One of the policemen involved in the 1999 killing of Amadou Diallo, an unarmed street vendor in the Bronx, decided to sue the New York Police Department to return to active service on street patrol. After shooting Diallo, Kenneth Boss, the officer in question, was restricted to serving in the Police Department’s internal bureaucratic departments.

The tragedy of February 4, 1999, remains engraved in the memories of many. Four policemen stopped Diallo, they said because they believed him to be a drug dealer. He took out his wallet to show the officers his documents, and they shot, because, as they explained later, they thought he was taking out a weapon. The 22-year-old Diallo fell to the ground. The autopsy revealed 44 bullets in his body.

The days that followed were extremely difficult.
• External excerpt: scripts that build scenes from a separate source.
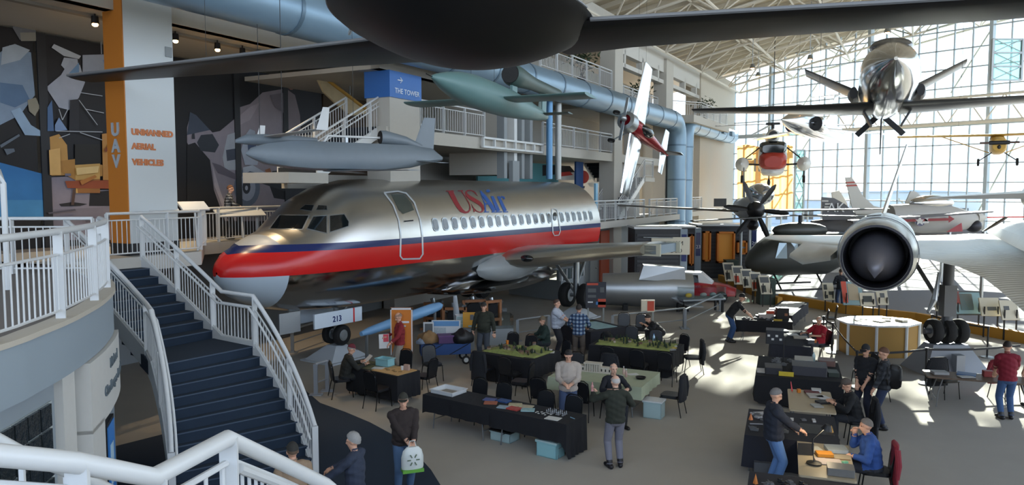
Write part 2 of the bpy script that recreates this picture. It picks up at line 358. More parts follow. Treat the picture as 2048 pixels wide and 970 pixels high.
# banded blue-grey ducts
ductm = mat('duct_blue', '#7d97ab', .38, .35, noise=.06, nscale=1.5); bandm = mat('duct_band', '#5d7384', .4, .4)
def duct(label, pts, r, rings, vents=()):
    o = T('air_duct', label, 'air duct'); MB().path(pts, r, 20).build('duct_pipe', ductm, o, True)
    for a, b in rings:
        MB().path([a, b], r * 1.035, 20).build('duct_band', bandm, o, True)
    for c in vents: MB(MF).box(c, (.9, .3, .4)).build('grille', bandm, o)
    return o
def elbow(p, q, s, r, n=6):
    out = []
    a = q + (p - q).normalized() * r; b = q + (s - q).normalized() * r
    for i in range(n + 1):
        t = i / n; out.append(a * (1 - t) ** 2 + q * 2 * t * (1 - t) + b * t * t)
    return out
A, B, C = FW(66, .75, 9.85), FW(21.4, .75, 9.85), FW(21.4, .75, 0)
duct('long blue spiral duct running under the fourth level and turning down to the floor', [A] + elbow(A, B, C, 1.3) + [C], .63, [(FW(t, .75, 9.85), FW(t - .12, .75, 9.85)) for t in list(np.arange(23.6, 52, 2.9)) + [52.6, 54, 57]] + [(FW(21.4, .75, z), FW(21.4, .75, z - .1)) for z in (8.3, 6, 3.2)])
A, B, C = FW(4, .6, 9.9), FW(18.9, .6, 9.9), FW(18.9, .6, 0)
duct('shorter grey duct by the end wall turning down beside the blue one', [A] + elbow(A, B, C, 1.2) + [C], .6, [(FW(t, .6, 9.9), FW(t + .12, .6, 9.9)) for t in (5.5, 8.2, 11, 14, 16.8)] + [(FW(18.9, .6, z), FW(18.9, .6, z - .1)) for z in (8.3, 6)], [(6.8, 1.22, 9.95), (9.8, 1.22, 9.95)])
# ------------------------------------------------------------------ railings
def railing(name, label, pts, h=1.05, post=1.5, bal=.13, detail=True, rt=.034, mid=None, drop=.1, group=None, m=None, posts_at=None):
    m = m or white; o = T(name, label, 'railing', group=group); pts = [Vector(p) for p in pts]; Z = Vector((0, 0, 1))
    MB().path([p + Z * h for p in pts], rt, 10).build('top_rail', m, o, True)
    MB().path([p + Z * .1 for p in pts], .018, 6).build('bottom_rail', m, o, True)
    MB().path([p + Z * (h - drop - .06) for p in pts], .018, 6).build('upper_rail', m, o, True)
    if mid: MB().path([p + Z * mid[0] + Vector(mid[1]) for p in pts], .024, 8).build('hand_rail', m, o, True)
    L = [0]
    for a, b in zip(pts, pts[1:]): L.append(L[-1] + (b - a).length)
    def at(s):
        for i in range(len(pts) - 1):
            if s <= L[i + 1] + 1e-9: return pts[i].lerp(pts[i + 1], (s - L[i]) / max(1e-9, L[i + 1] - L[i])), pts[i + 1] - pts[i]
        return pts[-1], pts[-1] - pts[-2]
    npo = max(1, round(L[-1] / post)); pb = None
    for i in range(npo + 1):
        p, d = at(L[-1] * i / npo)
        if pb is None: q = MB().bx(-.012, .012, -.055, .055, 0, h).build('post', m, o); pb = q.data
        else: q = link('post', pb, o)
        q.location = p; q.rotation_euler = (0, 0, math.atan2(d.y, d.x))
    nb = int(L[-1] / bal); hb = h - drop - .16; me = None; mb = MB()
    for i in range(1, nb):
        p, d = at(L[-1] * i / nb)
        if detail:
            if me is None: q = MB().tube((0, 0, 0), (0, 0, hb), .0105, n=6).build('baluster', m, o); me = q.data
            else: q = link('baluster', me, o)
            q.location = p + Z * .1
        else: mb.bx(p.x - .012, p.x + .012, p.y - .012, p.y + .012, p.z + .1, p.z + h - drop - .06)
    if not detail and nb > 1: tag(mb.build('balusters', m, o), kind='stuff')
    return o
fx = lambda t, d=-.06, z=0: FW(t, d, z)
railing('balcony_railing', 'white second level railing left of the airliner nose, below the lunar rover mural', [FW(60.6, -1.34, 3.65), FW(58.1, -1.34, 3.65), Vector((-9.26, 22.7, 3.65)), Vector((-7.64, 25.95, 3.65))], post=1.65, bal=.125)
railing('balcony_railing', 'white third level balcony railing right of the tower sign column', [fx(49.95, -.06, 7.3), fx(47.2, -.06, 7.3), fx(45.6, -.06, 7.3)], bal=.16)
railing('balcony_railing', 'white third level balcony railing right of the lift tower', [fx(40.3, -.06, 7.3), fx(31.5, -.06, 7.3)], post=1.75, bal=.16)
railing('balcony_railing', 'white fourth level railing at the top, above the big blue duct', [fx(66, -2.0, 10.95), fx(52.2, -2.0, 10.95)], post=1.7, bal=.16)
railing('balcony_railing', 'white fourth level balcony railing with a leafy plant behind, nearest to the lift tower', [fx(40.6, -.06, 10.8), fx(31.6, -.06, 10.8)], post=1.75, bal=.16)
railing('balcony_railing', 'white fourth level railing between two columns behind the knife-edge stunt plane', [fx(30.2, -.5, 10.4), fx(21.8, -.5, 10.4)], post=1.75, bal=.18, detail=False)
railing('balcony_railing', 'white railing of the small projecting fourth level balcony', [fx(19.8, -.1, 10.4), fx(17.5, 1.4, 10.4), fx(9.2, 1.4, 10.4), fx(9.2, -.1, 10.4)], post=2, bal=.2, detail=False)
railing('balcony_railing', 'white second level walkway railing behind the cut end of the airliner', [fx(37.0, 1.1, 3.65), fx(29.2, 1.1, 3.65)], post=1.6, bal=.16, detail=False)
railing('balcony_railing', 'white walkway railing left of the vertical blue duct', [fx(28.2, 1.1, 3.65), fx(22.4, 1.1, 3.65)], post=1.6, bal=.18, detail=False)
railing('balcony_railing', 'short white walkway railing right of the vertical duct', [fx(18.4, .3, 3.65), fx(12.8, .3, 3.65)], post=1.8, bal=.18, detail=False)
FB('floor_walkway', ccol, [(12.6, 18.6, -2, .5, 3.3, 3.65)], 'short walkway slab behind the ducts')
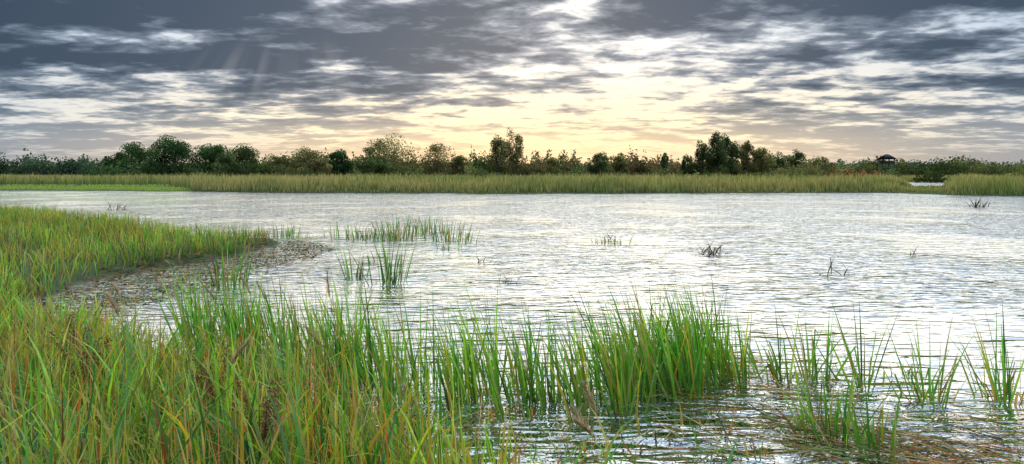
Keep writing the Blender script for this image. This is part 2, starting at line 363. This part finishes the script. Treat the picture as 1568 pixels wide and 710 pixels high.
# --- floating dead reed mats
def mat_debris(poly,n,L,azm=None,W=(.008,.02)):
    mn=poly.min(0);mx=poly.max(0); x=rng.uniform(mn[0],mx[0],n*3); y=rng.uniform(mn[1],mx[1],n*3)
    d=sd_poly(poly,x,y)+sn(x,y,3,3)*.3; k=(d>-.1); x=x[k][:n];y=y[k][:n]; m=len(x)
    az=rng.uniform(0,6.28,m) if azm is None else rng.normal(azm,.5,m)
    b=np.stack([x,y,np.maximum(height(x,y),0)+rng.uniform(.004,.05,m)],1)
    c=pal(m,[BRN,TAN,(.18,.28,.05),(.1,.08,.05),RUST],[.28,.24,.24,.12,.12],.4)*.85
    return blades(b,rng.uniform(*L,m),rng.uniform(*W,m),az,np.full(m,1.52)+rng.normal(0,.05,m),rng.normal(0,.1,m),c,c*1.1,K=3,tw=.5)
def flakes(poly,n,size):
    mn=poly.min(0);mx=poly.max(0); x=rng.uniform(mn[0],mx[0],n*3); y=rng.uniform(mn[1],mx[1],n*3)
    d=sd_poly(poly,x,y)+sn(x,y,4,6)*.35+rng.normal(0,.1,n*3); k=(d>-.05); x=x[k][:n];y=y[k][:n]; m=len(x)
    cen=np.stack([x,y,np.maximum(height(x,y),0)+rng.uniform(.004,.015,m)],1)
    return quads(cen,rng.uniform(*size,m),pal(m,[(.15,.20,.05),TAN,(.09,.08,.04),(.2,.14,.07)],[.4,.1,.3,.2],.4),flat=.93)
make('floating_reed_debris',[mat_debris(M1,1500,(.25,1.0),W=(.015,.035)),flakes(M1,3600,(.03,.12))],MD)
make('floating_reed_debris',[mat_debris(M2,400,(.2,1.0),azm=2.8,W=(.012,.028)),flakes(M2,2200,(.012,.035))],MD)
M4=np.array([(3.0,6.6),(5.3,5.7),(5.3,5.3),(3.2,5.5),(2.6,6.1)],float)
make('floating_reed_debris',[mat_debris(M4,240,(.3,1.1),azm=2.75,W=(.014,.03))],MD)
M3=np.array([(-2,8),(0,7.3),(2,7.6),(2.2,5.2),(-.6,5.2)],float)
make('floating_reed_debris',[mat_debris(M3,260,(.1,.7),W=(.010,.026)),flakes(M3,1500,(.012,.035))],MD)

# --- common reed stalks with seed plumes
def plume_reed(name,X0,Y0,H,lean,azl,s=1.0,c=(.46,.31,.20)):
    z=float(height([X0],[Y0])[0])
    P=[blades(np.array([[X0,Y0,z]]),H,.012*s,np.array([azl]),lean*.4,lean,np.array(BRN),np.array(TAN)*.8,K=8,tw=.1)]
    pts=P[0][0].reshape(-1,2,3).mean(1); a,b=pts[-3],pts[-1]
    n=150; t=rng.random(n)**.8; base=a+(b-a)*t[:,None]
    az=rng.normal(azl,.8,n)
    P.append(blades(base,rng.uniform(.07,.2,n)*s*(1.15-.75*t),.006*s,az,rng.uniform(.1,.5,n),rng.uniform(.5,2.0,n),np.array(c)*.8*rng.uniform(.6,1.3,(n,1)),np.array(c)*1.3*rng.uniform(.7,1.4,(n,1)),K=4))
    lv=5; tt=rng.integers(2,5,lv); P.append(blades(pts[tt],rng.uniform(.3,.5,lv),.018,rng.uniform(0,6.28,lv),rng.uniform(.3,.8,lv),rng.uniform(.5,1.2,lv),pal(lv,[GREEN,YEL,TAN],[.5,.3,.2]),pal(lv,[LIME,TAN],[.5,.5])))
    make(name,P,MG)
for a in [(-2.55,9.6,1.6,.1,2.8),(-3.4,9.6,1.55,.5,2.9),(-3.15,9.4,1.45,.5,2.8),(-3.7,9.2,1.4,.6,3.0),(-5.6,9.9,1.1,.5,2.8),
          (-1.7,7.0,1.1,.6,3.0),(-.5,5.2,.95,.5,2.9),(.85,5.2,1.05,.35,2.9),(.95,5.25,.9,.7,3.3),(.8,5.3,.85,.6,2.5),(-2.4,5,1.05,.5,.2),(-3.9,7,1.1,.5,2.9)]:
    plume_reed('plumed_reed',*a)
def dock(X0,Y0,H):
    z=float(height([X0],[Y0])[0]); P=[]
    n=5; az=rng.uniform(0,6.28,n); ths=rng.uniform(.1,.55,n); ths[0]=.05; Hs=H*rng.uniform(.4,.7,n); Hs[0]=H
    zb=np.where(np.arange(n)==0,0,H*.4)
    s=blades(np.stack([np.full(n,X0),np.full(n,Y0),z+zb],1),Hs,.012,az,ths,.15,np.array(BRN)*.6,np.array(BRN)*.5,K=6); P.append(s)
    pts=s[0].reshape(n,7,2,3).mean(2)
    for q in range(n):
        m=150; t=rng.uniform(1.5 if q else 3,6,m); i0=np.floor(np.minimum(t,5.99)).astype(int); f=(t-i0)[:,None]
        cen=pts[q][i0]*(1-f)+pts[q][i0+1]*f+rng.normal(0,.014,(m,3))
        P.append(quads(cen,rng.uniform(.012,.028,m),pal(m,[(.24,.10,.05),(.34,.16,.08)],[.6,.4],.3)))
    make('dock_plant',P,MD)
for a in [(-2.35,5.3,.95),(-1.6,4.3,.9),(-3.6,5.6,1.0),(-4.4,6.8,.9),(-.75,5.4,.75)]: dock(*a)

# --- far reed beds
def reedbed():
    P=[]
    def samp(n,ymin,ymax):
        D=np.sqrt(rng.uniform(ymin**2,ymax**2,n)); t=rng.uniform(-.92,.92,n); return D*t,D
    for (n,y0,y1,dmax,wr) in ((170000,58,112,6,(.06,.11)),(80000,75,240,400,(.12,.25))):
        x,y=samp(n,y0,y1); a,b=land(x,y); b=b+sn(x,y,.5,2)*1.1
        k=(b>.1)&(b<dmax)&(a<0); x,y,b=x[k],y[k],b[k]; n=len(x)
        H=1.62+.42*sn(x,y,.17,3)+.35*sn(x,y,.8,5)
        t=x/y
        short=(t<-.50+.03*sn(x,y,.3,1))&(y<112)
        H=np.where(short,.28,H)
        H=np.where((t>.54)&(t<.66)&(y<100),.95,H)
        H=np.where((t>.58)&(t<.65)&(y<100),.5,H)
        H=np.where((y>150),H*.7,H)
        H=H*np.clip(.25+b*.28,.2,1)*rng.uniform(.55,1.2,n)
        mixv=np.clip(.62+.8*sn(x,y,.11,7)+.5*sn(x,y,.7,3),0,1)[:,None]
        ct=(np.array([.68,.50,.22])*mixv+np.array([.26,.32,.09])*(1-mixv))*rng.uniform(.55,1.35,(n,1))
        cb=(np.array([.17,.24,.06]))*rng.uniform(.35,1.3,(n,1))
        ct=np.where(short[:,None],np.array([.45,.58,.10])*rng.uniform(.8,1.2,(n,1)),ct); cb=np.where(short[:,None],ct*.8,cb)
        bz=height(x,y)
        P.append(blades(np.stack([x,y,bz],1),H,rng.uniform(*wr,n),rng.uniform(0,6.28,n),rng.normal(0,.08,n),rng.uniform(0,.5,n),cb,ct,K=2,tw=3))
    make('reed_bed',P,MG)
reedbed()

# ---------------------------------------------------------------- trees
def tube(a,b,ra,rb,seg=6):
    a=np.array(a,float);b=np.array(b,float);d=b-a;d/=np.linalg.norm(d)+1e-9
    u_=np.cross(d,[.3,.9,.1]);u_/=np.linalg.norm(u_);v_=np.cross(d,u_)
    an=np.linspace(0,2*np.pi,seg,endpoint=False)
    ring=np.cos(an)[:,None]*u_+np.sin(an)[:,None]*v_
    V=np.vstack([a+ring*ra,b+ring*rb]); i=np.arange(seg); j=(i+1)%seg
    return V,np.stack([i,j,j+seg,i+seg],1),np.ones((2*seg,3))*.1
def tree(name,X0,Y0,H,W,kind='round',col=(.045,.075,.02),n=4200,leaf=.42,crown0=.2,airy=1.0):
    n=int(n*1.3); leaf=leaf*1.2
    T=[]
    zb=.1; top=np.array([X0+rng.normal(0,.03*H),Y0,zb+H*.92])
    base=np.array([X0,Y0,zb-.2]); midp=base+(top-base)*.45+np.array([rng.normal(0,.02*H),0,0])
    r=H*.018
    T+= [tube(base,midp,r*1.3,r*.8),tube(midp,top,r*.8,r*.15)]
    m=int(46 if kind!='tall' else 44)
    cents=[];sizes=[]
    skew=rng.uniform(-.12,.12)*W
    for q in range(m):
        f=rng.uniform(crown0,1.0)
        ff=(f-crown0)/(1-crown0)
        if kind=='round': prof=math.sin(math.pi*min(1,ff*.8+.16))**.6
        elif kind=='tall': prof=.25+.75*math.sin(math.pi*min(1,ff*.78+.16))
        else: prof=1.1-.8*f
        an=rng.uniform(0,6.28); rr=W*.5*prof*rng.uniform(.15,1.05)**.7
        p=np.array([X0+skew*ff+math.cos(an)*rr,Y0+math.sin(an)*rr,zb+H*f*rng.uniform(.86,1.0)])
        cents.append(p); sizes.append(W*rng.uniform(.06,.135))
        att=base+(top-base)*max(.12,f*.72-.05)
        el=(att+p)/2+np.array([0,0,-.04*H])
        T+=[tube(att,el,r*.35,r*.2,5),tube(el,p,r*.2,r*.05,5)]
    cents=np.array(cents);sizes=np.array(sizes)
    idx=rng.choice(m,n,p=sizes**2/sum(sizes**2))
    g_=rng.normal(size=(n,3)); g_/=np.maximum(1,np.linalg.norm(g_,axis=1)[:,None]/1.7)
    cen=cents[idx]+g_*(sizes[idx]*airy)[:,None]*([1,1,.75] if kind!='tall' else [.8,.8,1.3])
    cen[:,2]=np.maximum(cen[:,2],.4)
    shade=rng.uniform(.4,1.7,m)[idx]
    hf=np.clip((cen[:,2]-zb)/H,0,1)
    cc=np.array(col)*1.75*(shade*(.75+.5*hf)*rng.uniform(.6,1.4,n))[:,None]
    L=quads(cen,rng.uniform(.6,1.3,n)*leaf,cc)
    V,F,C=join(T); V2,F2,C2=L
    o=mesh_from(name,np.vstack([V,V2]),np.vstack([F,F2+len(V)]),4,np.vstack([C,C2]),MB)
    o.data.materials.append(MF)
    mi=np.zeros(len(F)+len(F2),np.int32); mi[len(F):]=1
    o.data.polygons.foreach_set('material_index',mi)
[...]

The city, particularly the black population, was already in shock following the Abner Louima case, (Louima, a Haitian immigrant, was brutally tortured in a police station). The gradual disclosure of the details of Diallo’s death, and particularly of the 41 shots which killed him, certainly did not help to calm the mood. In the end, the policemen’s explanation―that they had shot in good faith, believing that Diallo was taking out a weapon―was accepted, and they did not have to pay for that death. However, their superiors refused to allow them to return to patrol, fearing that their presence on the streets could instigate negative reactions.

Now Kenneth Boss claims to be tired of office work, and wants to return to street patrol, which also pays better. The events of three years ago, he says, “weigh upon my heart every day,” but his defense remains the same: “I thought that my colleagues were wounded. I thought that he was about to shoot at me.” He asked Police Chief Raymond Kelly to permit him to be return to patrol, and since he received no response, he decided to ask again through the courts. Boss’s lawyer, Ed Hayes, said that the report will be presented by Feb. 3, but naturally, the very act of making the issue public shows that he and his client hope to obtain a response from Kelly without having to end up in court.